Directive:
Print all of the data exactly.
--- Start Collected data ---
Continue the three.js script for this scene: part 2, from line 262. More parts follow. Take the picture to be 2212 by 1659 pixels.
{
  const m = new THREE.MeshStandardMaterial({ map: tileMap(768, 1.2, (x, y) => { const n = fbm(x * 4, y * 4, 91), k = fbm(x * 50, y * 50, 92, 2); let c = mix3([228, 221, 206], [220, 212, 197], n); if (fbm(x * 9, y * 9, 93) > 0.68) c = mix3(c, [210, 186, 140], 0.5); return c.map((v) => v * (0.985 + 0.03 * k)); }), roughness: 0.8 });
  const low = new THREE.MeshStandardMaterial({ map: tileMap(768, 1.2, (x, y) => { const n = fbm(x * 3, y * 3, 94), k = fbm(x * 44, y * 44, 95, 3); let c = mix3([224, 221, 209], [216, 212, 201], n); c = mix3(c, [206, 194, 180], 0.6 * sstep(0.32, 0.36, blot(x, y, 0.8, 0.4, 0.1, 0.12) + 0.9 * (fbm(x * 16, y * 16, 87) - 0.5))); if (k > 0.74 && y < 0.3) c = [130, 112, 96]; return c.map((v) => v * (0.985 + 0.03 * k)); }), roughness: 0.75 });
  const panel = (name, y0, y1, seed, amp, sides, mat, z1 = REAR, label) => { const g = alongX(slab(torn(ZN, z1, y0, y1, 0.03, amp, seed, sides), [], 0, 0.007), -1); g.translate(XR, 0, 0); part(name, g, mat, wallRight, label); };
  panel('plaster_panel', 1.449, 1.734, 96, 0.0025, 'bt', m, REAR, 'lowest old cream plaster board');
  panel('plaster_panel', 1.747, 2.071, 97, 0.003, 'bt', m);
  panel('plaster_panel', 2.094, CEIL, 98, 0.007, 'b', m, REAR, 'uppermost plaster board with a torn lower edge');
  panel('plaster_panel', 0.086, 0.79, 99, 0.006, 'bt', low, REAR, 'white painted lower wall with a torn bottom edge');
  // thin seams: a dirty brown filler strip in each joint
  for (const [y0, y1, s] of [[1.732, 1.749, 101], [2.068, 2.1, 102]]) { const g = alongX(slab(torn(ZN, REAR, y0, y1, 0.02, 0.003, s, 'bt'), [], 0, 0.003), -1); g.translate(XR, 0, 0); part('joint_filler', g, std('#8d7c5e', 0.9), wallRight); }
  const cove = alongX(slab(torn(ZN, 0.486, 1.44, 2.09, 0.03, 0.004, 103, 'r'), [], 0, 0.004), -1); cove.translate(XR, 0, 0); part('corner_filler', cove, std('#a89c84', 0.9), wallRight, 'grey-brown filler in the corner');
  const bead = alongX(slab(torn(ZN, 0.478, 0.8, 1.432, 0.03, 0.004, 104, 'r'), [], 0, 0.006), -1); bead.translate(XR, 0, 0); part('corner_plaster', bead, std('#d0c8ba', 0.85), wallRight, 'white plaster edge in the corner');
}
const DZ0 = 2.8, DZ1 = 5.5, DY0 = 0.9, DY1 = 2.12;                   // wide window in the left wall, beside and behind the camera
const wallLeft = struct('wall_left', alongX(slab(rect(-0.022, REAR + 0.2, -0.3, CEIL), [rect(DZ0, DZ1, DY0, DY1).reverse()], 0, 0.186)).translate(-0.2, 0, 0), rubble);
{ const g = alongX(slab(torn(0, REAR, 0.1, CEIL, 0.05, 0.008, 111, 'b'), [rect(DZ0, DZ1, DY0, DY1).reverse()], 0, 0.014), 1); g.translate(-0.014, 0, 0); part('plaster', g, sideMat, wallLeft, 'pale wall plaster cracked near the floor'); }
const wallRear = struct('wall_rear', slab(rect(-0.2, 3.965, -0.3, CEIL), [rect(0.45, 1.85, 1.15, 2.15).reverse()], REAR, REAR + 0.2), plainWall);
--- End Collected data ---
Worked solution:
Continue the three.js script for this scene: part 2, from line 262. More parts follow. Take the picture to be 2212 by 1659 pixels.
{
  const m = new THREE.MeshStandardMaterial({ map: tileMap(768, 1.2, (x, y) => { const n = fbm(x * 4, y * 4, 91), k = fbm(x * 50, y * 50, 92, 2); let c = mix3([228, 221, 206], [220, 212, 197], n); if (fbm(x * 9, y * 9, 93) > 0.68) c = mix3(c, [210, 186, 140], 0.5); return c.map((v) => v * (0.985 + 0.03 * k)); }), roughness: 0.8 });
  const low = new THREE.MeshStandardMaterial({ map: tileMap(768, 1.2, (x, y) => { const n = fbm(x * 3, y * 3, 94), k = fbm(x * 44, y * 44, 95, 3); let c = mix3([224, 221, 209], [216, 212, 201], n); c = mix3(c, [206, 194, 180], 0.6 * sstep(0.32, 0.36, blot(x, y, 0.8, 0.4, 0.1, 0.12) + 0.9 * (fbm(x * 16, y * 16, 87) - 0.5))); if (k > 0.74 && y < 0.3) c = [130, 112, 96]; return c.map((v) => v * (0.985 + 0.03 * k)); }), roughness: 0.75 });
  const panel = (name, y0, y1, seed, amp, sides, mat, z1 = REAR, label) => { const g = alongX(slab(torn(ZN, z1, y0, y1, 0.03, amp, seed, sides), [], 0, 0.007), -1); g.translate(XR, 0, 0); part(name, g, mat, wallRight, label); };
  panel('plaster_panel', 1.449, 1.734, 96, 0.0025, 'bt', m, REAR, 'lowest old cream plaster board');
  panel('plaster_panel', 1.747, 2.071, 97, 0.003, 'bt', m);
  panel('plaster_panel', 2.094, CEIL, 98, 0.007, 'b', m, REAR, 'uppermost plaster board with a torn lower edge');
  panel('plaster_panel', 0.086, 0.79, 99, 0.006, 'bt', low, REAR, 'white painted lower wall with a torn bottom edge');
  // thin seams: a dirty brown filler strip in each joint
  for (const [y0, y1, s] of [[1.732, 1.749, 101], [2.068, 2.1, 102]]) { const g = alongX(slab(torn(ZN, REAR, y0, y1, 0.02, 0.003, s, 'bt'), [], 0, 0.003), -1); g.translate(XR, 0, 0); part('joint_filler', g, std('#8d7c5e', 0.9), wallRight); }
  const cove = alongX(slab(torn(ZN, 0.486, 1.44, 2.09, 0.03, 0.004, 103, 'r'), [], 0, 0.004), -1); cove.translate(XR, 0, 0); part('corner_filler', cove, std('#a89c84', 0.9), wallRight, 'grey-brown filler in the corner');
  const bead = alongX(slab(torn(ZN, 0.478, 0.8, 1.432, 0.03, 0.004, 104, 'r'), [], 0, 0.006), -1); bead.translate(XR, 0, 0); part('corner_plaster', bead, std('#d0c8ba', 0.85), wallRight, 'white plaster edge in the corner');
}
const DZ0 = 2.8, DZ1 = 5.5, DY0 = 0.9, DY1 = 2.12;                   // wide window in the left wall, beside and behind the camera
const wallLeft = struct('wall_left', alongX(slab(rect(-0.022, REAR + 0.2, -0.3, CEIL), [rect(DZ0, DZ1, DY0, DY1).reverse()], 0, 0.186)).translate(-0.2, 0, 0), rubble);
{ const g = alongX(slab(torn(0, REAR, 0.1, CEIL, 0.05, 0.008, 111, 'b'), [rect(DZ0, DZ1, DY0, DY1).reverse()], 0, 0.014), 1); g.translate(-0.014, 0, 0); part('plaster', g, sideMat, wallLeft, 'pale wall plaster cracked near the floor'); }
const wallRear = struct('wall_rear', slab(rect(-0.2, 3.965, -0.3, CEIL), [rect(0.45, 1.85, 1.15, 2.15).reverse()], REAR, REAR + 0.2), plainWall);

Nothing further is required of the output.